Climate change threatens to push millions of Africans into poverty by 2030 and unravel hard-won development gains. Many African countries have made significant development achievements in the last few decades with annual growth averaging 4.5 percent, but increasing weather, water, and climate risks threaten these gains. During this time, natural disasters have affected over 460 million people and resulted in more than 880,000 casualties. In the face of increasing climate-related risks, African countries must urgently scale up adaption and resilience measures.



The World Bank Group is stepping up its efforts to help countries adapt to a changing climate through its first ever Adaptation and Resilience Action Plan. Under the plan, the Bank Group will ramp up direct adaptation climate finance to reach $50 billion over 2021-2025, drive a mainstreamed, whole-of-government approach and develop a new rating system to promote public and private sector investments in adaptation.

The Action Plan builds on the link between adaptation and development by promoting effective climate smart early actions that provide positive development outcomes.

From improved seeds to agroforestry, climate-smart agriculture can be deployed to increase the resilience of smallholder farmers to climate extremes. Diversifying food production and establishing social protection mechanisms can also increase the socio-economic resilience of rural populations so they are less vulnerable to shocks. Agricultural technology could also impact how well farmers mitigate and adapt to climate change. For example, integrated weather and market advisories using big data analytics can help inform farmers’ decisions on what to grow, when to plant and harvest, how to allocate their labor and where to sell their produce – increasing their yields and income in a changing climate.

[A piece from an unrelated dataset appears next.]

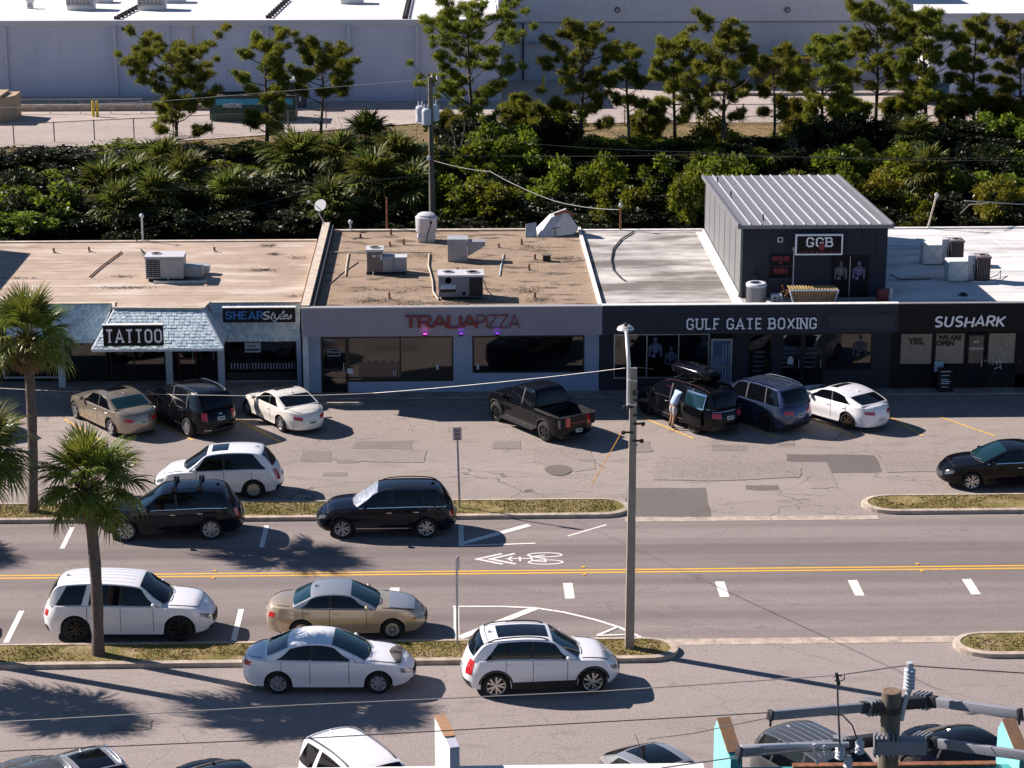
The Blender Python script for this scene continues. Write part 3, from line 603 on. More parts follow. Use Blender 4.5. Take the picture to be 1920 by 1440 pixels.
blk('sign_panel',Cb,m_char2,15.16,17.8,86.785,86.799,2.93,3.5,label='lighter repainted grey panel')
S=thing('sign_lettering','white slab letters GULF GATE BOXING on charcoal fascia','sign',(12,YF,3.2))
lettering(S,'GULF GATE BOXING',9.44,14.62,2.96,3.44,YF,pbr('white_letter',(0.86,0.88,0.92),.5),'slab',.155,.36,serif=.19,depth=.05,space=.5)
for i in range(7): obj('roof_lap',MB().bar((6.25,88.6+2.05*i,3.603),(11.5,88.6+2.05*i,3.603),.04,.012),m_wcop,Cb,world=True)
# upper block
tz0,tz1,tzb=3.6,6.62,6.22; TX0,TX1,TY0,TY1=11.93,17.93,89.5,102.6
def wallpoly(name,pts_,mat): return obj(name,MB().add(pts_,[tuple(range(len(pts_)))]),mat,Cb,world=True)
wallpoly('tower_front',[(TX0,TY0,tz0),(TX1,TY0,tz0),(TX1,TY0,tz1),(TX0,TY0,tz1)],m_char)
wallpoly('tower_side',[(TX1,TY0,tz0),(TX1,TY1,tz0),(TX1,TY1,tzb),(TX1,TY0,tz1)],m_shut); wallpoly('tower_back',[(TX0,TY1,tz0),(TX1,TY1,tz0),(TX1,TY1,tzb),(TX0,TY1,tzb)],m_shut)
zz_at=lambda y: tz1+(tzb-tz1)*(y-TY0)/(TY1-TY0)
ys=[TY0+(TY1-TY0)*i/7 for i in range(8)]
for i,(a,b) in enumerate(zip(ys,ys[1:])):
    d=.006*(i%2); obj('side_panel',MB().add([(TX0-d,a+.02,tz0),(TX0-d,b-.02,tz0),(TX0-d,b-.02,zz_at(b)),(TX0-d,a+.02,zz_at(a))],[(0,1,2,3)]),m_shut,Cb,world=True)
    obj('panel_joint',MB().box(TX0-.02,TX0+.01,b-.02,b+.02,tz0,zz_at(b)-.02),m_met,Cb,world=True)
blk('corner_post',Cb,m_shut,TX0-.04,TX0+.05,TY0-.04,TY0+.05,tz0,tz1); 
for i in range(9): blk('front_batten',Cb,m_char,TX0+.6+i*.62,TX0+.63+i*.62,TY0-.015,TY0-.001,tz0,tz1-.1)
ns=14; wd=(TX1-TX0+.24)/ns
for i in range(ns):
    xa=TX0-.12+i*wd; P=MB().slab((xa,TY0-.15,tz1+.02),(xa+wd-.004,TY0-.15,tz1+.02),(xa+wd-.004,TY1+.1,tzb+.02),(xa,TY1+.1,tzb+.02),-.03)
    obj('roof_panel',P,m_met,Cb,world=True)
    if i: obj('roof_seam',MB().bar((xa,TY0-.16,tz1+.075),(xa,TY1+.1,tzb+.075),.045,.05),m_seam,Cb,world=True)
obj('roof_trim',MB().bar((TX0-.15,TY0-.2,tz1+.03),(TX0-.15,TY1+.12,tzb+.03),.1,.16).bar((TX1+.15,TY0-.2,tz1+.03),(TX1+.15,TY1+.12,tzb+.03),.1,.16).bar((TX0-.2,TY0-.2,tz1-.01),(TX1+.2,TY0-.2,tz1-.01),.08,.15),m_met,Cb,world=True)
for y,x in ((100.6,TX0+.3),(96.5,TX0+.4),(90.5,TX0+1.0)): obj('roof_vent',MB().lathe([(.06,0),(.03,.05),(.03,.26),(.0,.28)],(x,y,zz_at(y)+.04),8),m_blk,Cb,world=True)
obj('base_flashing',MB().slab((TX0-.42,TY0-2.3,3.615),(TX0-.0,TY0-2.3,3.615),(TX0-.0,TY1,3.615),(TX0-.42,TY1,3.615),-.012),m_wcop,Cb,world=True)
obj('base_upstand',MB().box(TX0-.1,TX0-.05,TY0,TY1,3.6,3.78),m_wcop,Cb,world=True)
window(Cb,13.12,14.0,4.45,5.42,TY0-.01,m_blk,m_blk,.05,name='tower_window'); blk('window_sill',Cb,m_char2,13.05,14.05,TY0-.14,TY0-.02,4.36,4.44); blk('window_rail',Cb,m_char2,13.12,14.0,TY0-.12,TY0-.095,4.93,4.97)
mr=pbr('poster_red',(0.24,0.02,0.04),.6)
for t,z,s_ in (('HOUSE',5.24,.26),('OF',5.06,.12),('PAIN',4.72,.30)): font_text(Cb,t,13.56,z,s_,TY0-.05,mr,'window_lettering',bold=.012,sx=.85)
window(Cb,15.7,17.2,3.62,5.36,TY0-.01,m_blk,m_blk,.05,mull=(16.42,),name='tower_door',depth=.05); blk('door_mullion',Cb,m_alu,16.40,16.43,TY0-.09,TY0-.065,3.65,5.33)
figure(Cb,16.05,3.95,1.2,TY0-.045,('poster_grey',(0.15,0.14,0.16)),seed=3); figure(Cb,16.8,3.95,1.2,TY0-.045,('poster_violet',(0.15,0.13,0.24)),seed=4)
sl_=thing('wall_light','small square wall light on the upper block of the boxing gym','light',(13.5,TY0-.05,6.05)); obj('casing',MB().box(-.11,.11,-.06,.04,-.11,.11),m_wpost,sl_,bevel=.015); obj('lens',MB().box(-.06,.06,-.068,-.061,-.06,.06),m_blk,sl_)
Sg=thing('box_sign','black sign with white frame and letters GGB above the gym roof','sign',(15.05,TY0-.35,5.9))
obj('sign_board',MB().box(-.93,.93,-.06,.06,-.40,.40),m_blk,Sg)
f=MB(); f.box(-.97,.97,-.08,.08,.37,.43); f.box(-.97,.97,-.08,.08,-.43,-.37); f.box(-.97,-.91,-.08,.08,-.37,.37); f.box(.91,.97,-.08,.08,-.37,.37)
obj('sign_frame',f,pbr('white_letter',(0,0,0)),Sg); obj('bracket',MB().bar((-.9,.08,.1),(-.9,.34,.1),.04).bar((.9,.08,.1),(.9,.34,.1),.04),m_alu,Sg)
lettering(Sg,'GGB',14.52,15.55,5.80,6.22,TY0-.415,pbr('white_letter',(0,0,0)),'slab',.17,.34,serif=.18,depth=.012)
obj('glove_emblem',MB().add([(q[0],-.10,q[1]) for q in ((.03,-.22),(.2,-.22),(.22,-.1),(.2,.04),(.1,.1),(.02,.0),(-.03,-.06))],[tuple(range(7))]),mr,Sg)
sm=MB(); rnd=random.Random(2); x=-.82
while x<.8:
    w_=rnd.uniform(.015,.03); sm.box(x,x+w_,-.075,-.065,-.32,-.27); x+=w_+(.012 if rnd.random()<.85 else .09)
obj('small_lettering',sm,mr,Sg,kind='stuff')
pp=thing('wall_pipe','thin pale conduit standing beside the GGB sign','pipe',(14.08,TY0-.1,3.6)); obj('conduit',MB().tube([(0,0,0),(0,0,2.0)],.025),m_wpost,pp); obj('cap',MB().lathe([(.05,2.0),(.06,2.12),(0,2.16)],n=10),m_wpost,pp)
# ---------- sushi building
D=thing('shop_building','white roofed sushi shop with black fascia at the right end','building',(25,95,0))
blk('roof',D,m_roofD,17.98,60,87.1,103.1,3.3,3.6); blk('roof_edge',D,m_wcop,18.1,60,103.1,103.35,2.6,3.66)
blk('wall',D,m_dark,17.97,60,88.32,103.0,0,3.3)
wl=MB()
for x0,x1,z0,z1 in ((18.0,18.35,0,2.8),(18.35,60,2.42,2.8),(18.35,19.75,0,.62),(19.72,19.8,.6,2.5),(21.05,21.15,.6,2.5),(21.9,21.97,0,2.5),(23.2,24.0,0,2.8),(21.95,60,0,.62),(19.8,21.1,0,.6)): wl.box(x0,x1,88.2,88.3,z0,z1)
obj('front_wall',wl,m_blk,D,world=True)
window(D,18.35,19.75,.62,2.42,88.27,m_blk); window(D,19.8,21.08,.62,2.42,88.27,m_blk); door(D,21.13,21.93,.05,2.35,88.27,m_blk); window(D,21.97,23.2,.62,2.42,88.27,m_blk); window(D,24,26,.62,2.42,88.27,m_blk)
mf=pbr('window_film',(0.20,0.185,0.165),.35,spec=.8,var=.12,scale=2); mfb=pbr('film_print',(0.012,0.012,0.015),.6)
for x0,x1,z0 in ((18.42,19.7,1.08),(19.86,21.02,1.08),(21.25,21.82,1.08),(22.03,23.12,1.08)): blk('window_film',D,mf if x0!=21.25 else pbr('door_film',(0.12,0.10,0.085),.4),x0,x1,88.205,88.215,z0,2.34)
for t,x,z,s_ in (('YES,',19.05,2.02,.36),('WE ARE',20.42,2.17,.26),('OPEN',20.24,1.93,.28)): font_text(D,t,x,z,s_,88.20,mfb,'window_lettering',bold=.02)
font_text(D,'SUSHARK',21.53,1.7,.14,88.2,pbr('white_letter',(0,0,0)),'door_lettering'); 
wt=MB(); 
for x in (21.46,21.58): wt.box(x-.04,x+.04,88.19,88.2,1.95,2.05)
obj('door_print',wt,m_wpost,D,world=True)
rnd=random.Random(9); dots=MB()
for i in range(46):
    x=rnd.gauss(22.5,.25); z=max(.7,rnd.gauss(1.2,.3)); r=rnd.uniform(.01,.028); dots.box(x-r,x+r,88.19-.0005*i,88.2,z-r,z+r)
obj('flower_decals',dots,m_wpost,D,world=True,kind='stuff')
blk('fascia',D,m_blk,17.97,60,86.8,86.98,2.78,3.95); blk('fascia_cap',D,pbr('grey_cap',(0.2,0.2,0.22),.6),17.98,60,86.76,87.0,3.95,3.98); blk('soffit',D,m_blk,17.97,60,86.98,88.2,2.8,2.84)
S=thing('sign_lettering','white brush style letters SUSHARK on black fascia','sign',(20.8,YF,3.2))
lettering(S,'SUSHARK',19.42,22.2,2.98,3.46,YF+.0,pbr('white_letter',(0,0,0)),'round',.17,.26,slant=.16,depth=.05,jit=.05)
for i in range(8): obj('roof_lap',MB().bar((18.0,88.3+1.9*i,3.603),(60,88.3+1.9*i,3.603),.04,.012),m_wcop,D,world=True)
obj('roof_lap',MB().bar((25.2,87.1,3.604),(25.2,103,3.604),.12,.014),m_roofD,D,world=True)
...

  • The West Africa Agricultural Productivity Program has helped develop climate-smart varieties of staple crops, such as rice, banana plantain and maize.  The program has directly helped more than 9 million people and more than 4 million hectares of land be more productive and resilient and contribute to lowering GHG emissions. Beneficiary yields and incomes have grown by an average of 30%, improving food security for about 50 million people in the region.
  • The World Bank Group’s West Africa Coastal Areas Program provides countries with access to technical expertise and finance to support sustainable development in the coastal zone, using management of coastal erosion and hazardous flooding as an entry point. The program aims to boost the transfer of knowledge, foster political dialogue among countries, and mobilize additional finance to tackle coastal erosion, flooding, and climate change adaptation on the West African coast.
  • The Africa Hydromet Program is a partnership of development organizations working to improve weather, water, and climate services throughout sub-Saharan Africa. Hydromet services provide real-time early warning and climate data critically needed for adaptation and resilient development. The program is set to modernize hydromet services in 15 African countries and four regional climate centers during its first phase. The total amount of World Bank hydromet investments, including projects active and in the pipeline, is about $900 million.
  • The Disaster Risk Financing and Insurance Program (DRFIP) helps countries ensure that their citizens are financially protected in the event of a disaster. Through funding and expertise, DRFI supports countries to develop and implement tailored financial protection strategies that enable national and local governments, homeowners, businesses, agricultural producers, and low-income populations to respond more quickly and resiliently to disasters.
  • In Malawi, the World Bank is supporting the government’s Shire River Basin Management Program to improve land and water management for ecosystem and livelihoods in the Shire River Basin – the single most important natural resource in Malawi. Almost half a million people have directly benefited from program through improved water management, as well as ecological.
  • In Somalia the World Bank is working on the Somali Water for Agropastoral Livelihoods Pilot using a grant of US$2 million from the State and Peace-Building Fund to help the successful completion of sand dams in Somaliland and Puntland. These structures have supplied over 42,000 people with improved access for human consumption, livestock watering, startup and/or expansion of small-scale vegetable gardening, agroforestry, and other associated uses. The new water points are also providing water to 200,000 livestock.
  • The World Bank, in partnership with the African Union Commission and the United Nations Economic Commission for Africa, organizes the Africa Climate Resilient Investment Summit. Bringing together participation from governments, planners, academics, private developers, and technology and service providers, the objectives are to share emerging best practices and promote the delivery of resilience to help the region step up on climate action.